Senior security and political sources say there is a clear evidential chain right the way through from the office of the Northern Secretary, Dr John Reid, to IRA intelligence. The allegation is that an employee at the Northern Ireland Office in Castle Buildings, Stormont, was copying sensitive internal and external mail - some of which may have been between Mr Blair and Dr Reid - and passing it on to the IRA. The fact that the PSNI would engage in as politically sensitive an act as a raid on the Sinn Féin office at Stormont yesterday is an illustration of its confidence. The Stormont incident grabbed the early headlines but the real story was elsewhere in Belfast where the alleged NIO mole and some of those to whom he had allegedly passed on the confidential information were being arrested.

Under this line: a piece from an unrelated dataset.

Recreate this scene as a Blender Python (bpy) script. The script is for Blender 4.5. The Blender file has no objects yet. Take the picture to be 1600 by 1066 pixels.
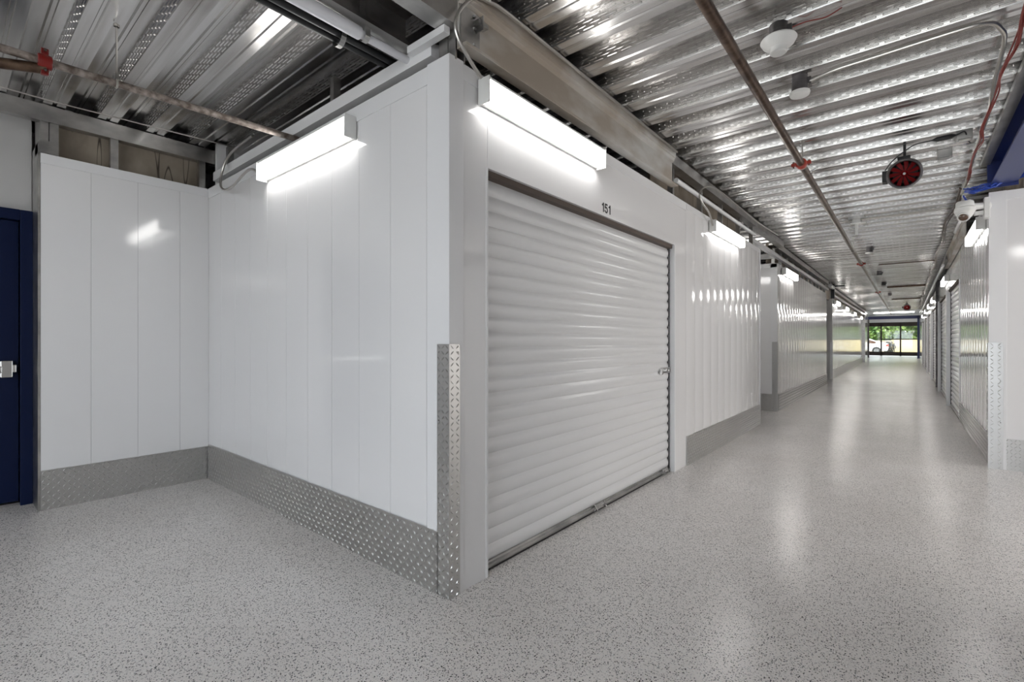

Sinn Féin's main defence in the coming days may be that this is British "securocrat-led" dirty tricks, but the difficulty for republicans - if these well-placed sources are correct - is that the police have the goods on the IRA. Still, no one should under-estimate Sinn Féin's damage-limitation capabilities. In this instance though, the only people it may be able to convince of its bona fides is its own constituency.

It won't work on David Trimble or Jeffrey Donaldson. Donaldson said this was "the final nail" in Sinn Féin's involvement in the power-sharing Executive. His leader said it was now up to the British government to take action against Sinn Féin and gave it a few days - probably until just after the Blair-Ahern summit - to follow through on Dr Reid's July warning that republicans were on a "yellow card".

At its most extreme, Dr Reid can declare, as he did with the UDA, that the IRA ceasefire no longer has validity. There lies great danger because it could become a self-fulfilling ordinance, especially when this particular incident relates to alleged intelligence-gathering as opposed to murder, racketeering and internecine feuding in which the UDA is implicated.

What is of some, though possibly minor, significance is that the alleged copying of the politically sensitive material happened before Dr Reid issued his warning. The alleged IRA infiltrator left the NIO in September last year and the police have been tracking him since.

A London source said perhaps it could be argued that neither Sinn Féin nor the IRA could be red-carded as the offences happened before they were yellow-carded. Sinn Féin's Gerry Kelly was also keen to point out that these are allegations and no one has been charged let alone convicted.

As far as Mr Trimble is concerned though, due process or when the offence originally occurred are irrelevancies: this is about politics or the potential collapse of politics and the IRA's inability to keep out of the plot.

Without these allegations there was some hope that the two governments and the pro-Belfast Agreement politicians could have charted a turbulent but eventually safe path away from crisis, but now we are in crisis. The only solution may be to buy time by Dr Reid suspending the Executive and other institutions in the hope that some serious and straight jaw-jaw will ensue.

Expect much recrimination in the weeks ahead but ultimately, any chance of political rescue rests with the IRA.